Stormwater Permit.  On December 8, 2008, the Managing General Partner received a Notice of Violation /Cease and Desist Order (the “Notice”) from the Colorado Department of Public Health and Environment (the “CDPHE”), related to the stormwater permit for the Garden Gulch Road.  The Managing General Partner manages this private road for Garden Gulch LLC.  The Managing General Partner is one of eight users of this road, all of which are oil and gas companies operating in the Piceance Basin of Colorado.  Operating expenses, including amounts arising from this notice, if any, are allocated among the users of the road based upon their respective usage.  For information regarding the number of Partnership wells located in this field, see the preceding Supplemental Natural Gas and Oil Information – Unaudited, Costs Incurred in Natural Gas and Oil Property Development Activities.  The Notice alleges a deficient and/or incomplete stormwater management plan, failure to implement best management practices and failure to conduct required permit inspections.  The Notice requires corrective action and states that the recipient shall cease and desist such alleged violations.  The Notice states that a violation could result in civil penalties up to $10,000 per day.  The Managing General Partner’s responses were submitted on February 6, 2009, and April 8, 2009.  Commencing in December 2009, the Managing General Partner entered negotiations with the CDPHE regarding this notice and continues to work to bring this matter to closure.  Given the inherent uncertainty in administrative actions of this nature, the Managing General Partner is unable to predict the ultimate outcome of this administrative action at this time and therefore no amounts have been recorded on the Partnership’s financial records. The Partnership has determined that any impact of the resolution of this matter will be immaterial.

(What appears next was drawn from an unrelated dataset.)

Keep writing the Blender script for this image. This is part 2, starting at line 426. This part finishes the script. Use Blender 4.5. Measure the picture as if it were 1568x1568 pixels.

Derivative Contracts.   The Partnership is exposed to the effect of market fluctuations in the prices of natural gas and oil.  The Managing General Partner employs established policies and procedures to manage the risks associated with these market fluctuations by utilizing derivative instruments.  Should the counterparties to the Managing General Partner’s derivative instruments not perform, the Partnership’s exposure to market fluctuations in commodity prices would increase significantly.  The Managing General Partner and the Partnership have had no counterparty defaults.